L’unico vero passo falso del regista coreano resta “Dream” (2008), oggetto misterioso, frutto di una coproduzione nippocoreana. Un film bello, ma che non raggiunge quasi mai le vette tipiche del suo cinema, preferendo soffermarsi su una poesia quasi forzata e molto meno affascinante. Le premesse per il capolavoro ci sono e ,anche l’idea di far recitare l’attrice protagonista in coreano e l’attore in giapponese, per sottolineare l’incomunicabilità tra i due sessi, è geniale; ma ne esce un film che poco aggiunge alla sua filmografia. Il finale, splendido e puramente filosofico, eleva il film ad un gradino più alto, ma “Dream” resta “solo” un buon film.

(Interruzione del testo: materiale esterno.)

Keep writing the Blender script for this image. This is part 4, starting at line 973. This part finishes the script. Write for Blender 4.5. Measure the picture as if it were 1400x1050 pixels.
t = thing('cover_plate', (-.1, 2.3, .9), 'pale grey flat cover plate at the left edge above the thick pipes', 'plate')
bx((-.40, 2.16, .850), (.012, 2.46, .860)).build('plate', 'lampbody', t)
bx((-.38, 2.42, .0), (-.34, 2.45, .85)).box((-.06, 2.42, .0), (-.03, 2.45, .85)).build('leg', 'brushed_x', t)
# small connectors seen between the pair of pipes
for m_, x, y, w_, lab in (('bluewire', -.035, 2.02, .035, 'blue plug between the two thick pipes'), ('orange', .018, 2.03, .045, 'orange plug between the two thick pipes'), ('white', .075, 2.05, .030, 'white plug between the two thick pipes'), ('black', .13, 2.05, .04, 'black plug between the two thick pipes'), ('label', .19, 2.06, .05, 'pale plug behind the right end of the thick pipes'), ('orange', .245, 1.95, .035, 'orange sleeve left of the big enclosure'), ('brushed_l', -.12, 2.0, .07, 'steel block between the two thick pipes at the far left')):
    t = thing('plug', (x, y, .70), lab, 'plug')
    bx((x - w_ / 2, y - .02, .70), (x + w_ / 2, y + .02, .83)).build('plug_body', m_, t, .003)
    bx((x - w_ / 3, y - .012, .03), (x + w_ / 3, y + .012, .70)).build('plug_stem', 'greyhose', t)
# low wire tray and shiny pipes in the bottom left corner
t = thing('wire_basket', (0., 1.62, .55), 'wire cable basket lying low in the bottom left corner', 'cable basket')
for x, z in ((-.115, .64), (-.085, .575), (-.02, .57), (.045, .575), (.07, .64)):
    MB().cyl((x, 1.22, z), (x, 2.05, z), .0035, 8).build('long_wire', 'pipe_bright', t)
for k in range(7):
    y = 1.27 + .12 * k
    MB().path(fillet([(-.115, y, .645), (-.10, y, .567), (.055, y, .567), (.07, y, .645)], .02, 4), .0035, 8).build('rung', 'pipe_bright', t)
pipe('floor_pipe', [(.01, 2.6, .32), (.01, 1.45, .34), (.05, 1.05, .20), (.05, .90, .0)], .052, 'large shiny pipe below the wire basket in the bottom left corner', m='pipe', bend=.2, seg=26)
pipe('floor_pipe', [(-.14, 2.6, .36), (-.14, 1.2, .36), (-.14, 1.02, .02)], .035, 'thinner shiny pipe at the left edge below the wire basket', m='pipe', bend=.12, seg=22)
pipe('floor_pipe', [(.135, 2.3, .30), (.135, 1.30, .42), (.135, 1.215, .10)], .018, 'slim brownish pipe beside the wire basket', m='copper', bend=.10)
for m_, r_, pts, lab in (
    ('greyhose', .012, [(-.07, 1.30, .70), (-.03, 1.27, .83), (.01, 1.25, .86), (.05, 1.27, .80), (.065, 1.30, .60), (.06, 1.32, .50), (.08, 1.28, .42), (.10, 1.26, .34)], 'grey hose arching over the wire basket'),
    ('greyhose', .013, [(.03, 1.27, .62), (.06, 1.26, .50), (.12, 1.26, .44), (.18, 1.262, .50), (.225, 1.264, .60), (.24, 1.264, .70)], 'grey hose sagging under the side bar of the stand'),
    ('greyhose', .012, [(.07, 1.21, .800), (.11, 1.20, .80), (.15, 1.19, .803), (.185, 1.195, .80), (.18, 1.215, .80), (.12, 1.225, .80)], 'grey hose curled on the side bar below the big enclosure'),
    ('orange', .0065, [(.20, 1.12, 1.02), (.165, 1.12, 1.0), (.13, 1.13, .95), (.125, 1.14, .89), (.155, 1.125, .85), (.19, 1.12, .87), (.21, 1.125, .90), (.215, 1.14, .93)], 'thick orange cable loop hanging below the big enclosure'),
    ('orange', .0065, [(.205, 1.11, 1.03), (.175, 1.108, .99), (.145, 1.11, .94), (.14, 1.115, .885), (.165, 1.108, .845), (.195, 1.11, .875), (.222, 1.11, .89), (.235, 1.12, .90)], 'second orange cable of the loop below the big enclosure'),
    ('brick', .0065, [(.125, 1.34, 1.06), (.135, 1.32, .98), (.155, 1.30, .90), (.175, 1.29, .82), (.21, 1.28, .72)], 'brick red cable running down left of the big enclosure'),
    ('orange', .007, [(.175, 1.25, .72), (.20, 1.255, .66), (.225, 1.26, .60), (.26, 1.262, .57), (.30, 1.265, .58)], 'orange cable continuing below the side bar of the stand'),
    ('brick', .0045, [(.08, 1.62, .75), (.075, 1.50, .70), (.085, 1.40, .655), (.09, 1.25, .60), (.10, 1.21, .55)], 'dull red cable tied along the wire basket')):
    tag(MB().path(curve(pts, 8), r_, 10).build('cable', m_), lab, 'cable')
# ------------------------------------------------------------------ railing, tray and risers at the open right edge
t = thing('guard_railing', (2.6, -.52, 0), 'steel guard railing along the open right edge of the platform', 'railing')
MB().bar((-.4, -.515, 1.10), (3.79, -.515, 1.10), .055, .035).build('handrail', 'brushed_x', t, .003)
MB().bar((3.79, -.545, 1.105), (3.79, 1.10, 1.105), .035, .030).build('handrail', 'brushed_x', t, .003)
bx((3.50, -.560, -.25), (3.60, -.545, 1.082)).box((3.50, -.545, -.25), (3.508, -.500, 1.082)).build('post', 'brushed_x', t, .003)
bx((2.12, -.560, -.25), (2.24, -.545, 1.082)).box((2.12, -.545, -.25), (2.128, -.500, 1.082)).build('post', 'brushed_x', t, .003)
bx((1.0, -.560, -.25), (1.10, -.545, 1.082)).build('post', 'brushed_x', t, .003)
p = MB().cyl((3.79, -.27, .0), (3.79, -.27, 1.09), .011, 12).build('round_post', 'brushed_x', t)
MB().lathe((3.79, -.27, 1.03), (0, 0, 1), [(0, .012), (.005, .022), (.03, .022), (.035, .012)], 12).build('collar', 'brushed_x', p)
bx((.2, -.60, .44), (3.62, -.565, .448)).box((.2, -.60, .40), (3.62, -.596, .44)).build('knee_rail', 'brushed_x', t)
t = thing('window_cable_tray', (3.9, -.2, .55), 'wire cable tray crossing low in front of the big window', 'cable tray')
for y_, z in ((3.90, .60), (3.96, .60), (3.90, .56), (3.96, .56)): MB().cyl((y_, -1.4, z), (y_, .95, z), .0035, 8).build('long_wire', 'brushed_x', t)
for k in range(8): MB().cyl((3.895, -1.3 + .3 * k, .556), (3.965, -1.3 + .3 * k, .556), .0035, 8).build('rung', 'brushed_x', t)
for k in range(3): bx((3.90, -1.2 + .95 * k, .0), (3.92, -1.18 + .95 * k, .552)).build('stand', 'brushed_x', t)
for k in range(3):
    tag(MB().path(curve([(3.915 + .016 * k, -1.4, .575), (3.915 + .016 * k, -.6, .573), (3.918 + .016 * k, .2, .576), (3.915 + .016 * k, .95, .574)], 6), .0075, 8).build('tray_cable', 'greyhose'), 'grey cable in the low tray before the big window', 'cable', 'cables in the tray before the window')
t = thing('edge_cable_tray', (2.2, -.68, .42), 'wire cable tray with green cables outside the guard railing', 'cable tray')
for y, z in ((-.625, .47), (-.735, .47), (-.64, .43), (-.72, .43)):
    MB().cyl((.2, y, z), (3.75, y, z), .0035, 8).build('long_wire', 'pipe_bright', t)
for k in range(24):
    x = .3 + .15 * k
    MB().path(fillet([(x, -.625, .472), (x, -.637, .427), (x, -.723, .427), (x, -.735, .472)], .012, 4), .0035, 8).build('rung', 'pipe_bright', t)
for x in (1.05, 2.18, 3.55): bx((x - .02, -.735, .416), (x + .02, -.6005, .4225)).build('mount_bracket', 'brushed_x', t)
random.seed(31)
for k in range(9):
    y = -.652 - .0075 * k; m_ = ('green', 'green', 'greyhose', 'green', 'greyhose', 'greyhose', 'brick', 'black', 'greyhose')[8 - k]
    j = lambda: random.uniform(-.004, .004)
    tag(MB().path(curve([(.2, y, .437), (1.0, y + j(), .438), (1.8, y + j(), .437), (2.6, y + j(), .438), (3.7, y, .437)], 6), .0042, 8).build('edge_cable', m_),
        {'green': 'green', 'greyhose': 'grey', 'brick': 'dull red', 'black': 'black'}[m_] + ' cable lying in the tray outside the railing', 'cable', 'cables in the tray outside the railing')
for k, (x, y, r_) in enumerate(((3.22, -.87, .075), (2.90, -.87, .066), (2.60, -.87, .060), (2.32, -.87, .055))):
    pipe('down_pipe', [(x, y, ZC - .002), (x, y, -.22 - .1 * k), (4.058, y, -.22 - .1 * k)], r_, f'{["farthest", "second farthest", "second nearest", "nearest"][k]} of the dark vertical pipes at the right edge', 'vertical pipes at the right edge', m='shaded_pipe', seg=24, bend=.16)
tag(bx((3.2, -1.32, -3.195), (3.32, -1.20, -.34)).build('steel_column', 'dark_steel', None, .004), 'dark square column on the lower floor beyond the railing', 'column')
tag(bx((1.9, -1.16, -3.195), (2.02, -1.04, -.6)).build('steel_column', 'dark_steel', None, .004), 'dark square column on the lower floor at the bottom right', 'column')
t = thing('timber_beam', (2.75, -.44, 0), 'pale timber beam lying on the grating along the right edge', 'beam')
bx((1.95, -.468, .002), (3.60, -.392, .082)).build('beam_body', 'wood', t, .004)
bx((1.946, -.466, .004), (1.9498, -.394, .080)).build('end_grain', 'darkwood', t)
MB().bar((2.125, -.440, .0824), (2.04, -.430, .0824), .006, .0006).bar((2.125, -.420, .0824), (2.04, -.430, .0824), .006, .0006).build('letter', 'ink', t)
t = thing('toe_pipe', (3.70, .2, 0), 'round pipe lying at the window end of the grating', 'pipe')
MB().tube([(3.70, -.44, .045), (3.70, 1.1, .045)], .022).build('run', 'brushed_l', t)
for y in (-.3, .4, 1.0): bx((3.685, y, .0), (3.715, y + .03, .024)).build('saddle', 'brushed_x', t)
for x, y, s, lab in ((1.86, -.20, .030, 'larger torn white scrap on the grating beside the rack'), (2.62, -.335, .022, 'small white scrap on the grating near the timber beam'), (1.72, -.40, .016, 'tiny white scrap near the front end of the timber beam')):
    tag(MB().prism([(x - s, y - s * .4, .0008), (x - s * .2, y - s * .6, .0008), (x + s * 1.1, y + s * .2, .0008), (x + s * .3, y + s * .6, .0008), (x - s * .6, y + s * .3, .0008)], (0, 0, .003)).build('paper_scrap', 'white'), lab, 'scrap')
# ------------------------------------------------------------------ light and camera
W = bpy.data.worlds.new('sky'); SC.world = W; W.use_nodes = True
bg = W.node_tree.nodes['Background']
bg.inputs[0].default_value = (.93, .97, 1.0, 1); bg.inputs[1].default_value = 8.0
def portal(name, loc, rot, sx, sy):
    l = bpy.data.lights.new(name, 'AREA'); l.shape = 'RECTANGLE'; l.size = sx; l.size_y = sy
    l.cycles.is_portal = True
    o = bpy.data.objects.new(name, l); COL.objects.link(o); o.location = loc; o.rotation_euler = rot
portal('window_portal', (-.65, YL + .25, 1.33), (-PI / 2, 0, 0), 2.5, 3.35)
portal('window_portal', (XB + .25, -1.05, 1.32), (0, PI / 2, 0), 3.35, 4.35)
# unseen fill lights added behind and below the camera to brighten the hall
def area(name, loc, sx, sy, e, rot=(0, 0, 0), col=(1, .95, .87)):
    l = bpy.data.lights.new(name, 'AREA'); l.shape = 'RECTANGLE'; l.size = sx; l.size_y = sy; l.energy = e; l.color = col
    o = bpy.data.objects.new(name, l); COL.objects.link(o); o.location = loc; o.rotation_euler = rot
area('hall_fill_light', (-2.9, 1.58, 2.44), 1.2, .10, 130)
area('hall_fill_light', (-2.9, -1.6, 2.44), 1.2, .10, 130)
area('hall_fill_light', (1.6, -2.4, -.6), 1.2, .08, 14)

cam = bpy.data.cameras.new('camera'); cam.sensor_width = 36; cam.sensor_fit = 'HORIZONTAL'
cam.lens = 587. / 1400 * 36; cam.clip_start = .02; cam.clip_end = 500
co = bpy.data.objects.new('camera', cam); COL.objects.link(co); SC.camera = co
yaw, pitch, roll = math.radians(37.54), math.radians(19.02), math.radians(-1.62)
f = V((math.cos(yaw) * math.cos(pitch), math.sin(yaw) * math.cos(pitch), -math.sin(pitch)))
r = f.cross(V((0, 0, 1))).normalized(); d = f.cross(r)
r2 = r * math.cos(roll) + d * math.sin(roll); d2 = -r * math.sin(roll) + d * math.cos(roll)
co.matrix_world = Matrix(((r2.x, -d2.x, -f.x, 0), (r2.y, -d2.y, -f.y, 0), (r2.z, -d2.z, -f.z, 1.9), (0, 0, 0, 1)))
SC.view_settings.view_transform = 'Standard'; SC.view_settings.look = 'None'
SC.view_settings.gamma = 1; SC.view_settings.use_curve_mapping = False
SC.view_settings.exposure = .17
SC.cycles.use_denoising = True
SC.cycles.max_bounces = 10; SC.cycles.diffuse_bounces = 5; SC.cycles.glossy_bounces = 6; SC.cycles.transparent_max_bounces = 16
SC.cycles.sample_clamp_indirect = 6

E poi, “Arirang” (2011), il suo attesissimo ritorno. Un documentario sperimentale che diventa, con grazia, un suicidio artistico. La possibilità di scavarsi dentro e di riflettere su ciò che si è compiuto. Un film girato in digitale e senza soldi, nato da una depressione, che vede nella creazione di una pistola (sul cui manico viene marchiato il nome del regista), l’occasione per dimenticare e sparare dritto sul passato, per reinventarsi e riscoprirsi. Kim Ki-Duk si autocelebra e si annulla, mostrandosi non come una star, ma come un quasi-barbone che vive in uno scantinato, circondato da spazzatura e da locandine dei suoi film. Un disagio mai così sottolineato con completezza e precisione, e che è stato premiato a Cannes (nonostante i diverbi tra il regista e il Festival) con il premio “Un Certain Régard”). Ed è ancora capolavoro. Il nuovo capolavoro di uno dei registi più visionari e geniali.




Guardare un suo film vi cambierà profondamente.

“Difficile dire se la vita sia la realtà o un lungo, eterno, sogno” (Ferro 3)

1 commento:

  1. io invece direi che in Dream, nella scena del dramma nel campo di grano, kim raggiunge la vetta più alta della sua intera filmografia per intensità drammatica.
    comunque a parte questo gran lavoro, complimenti.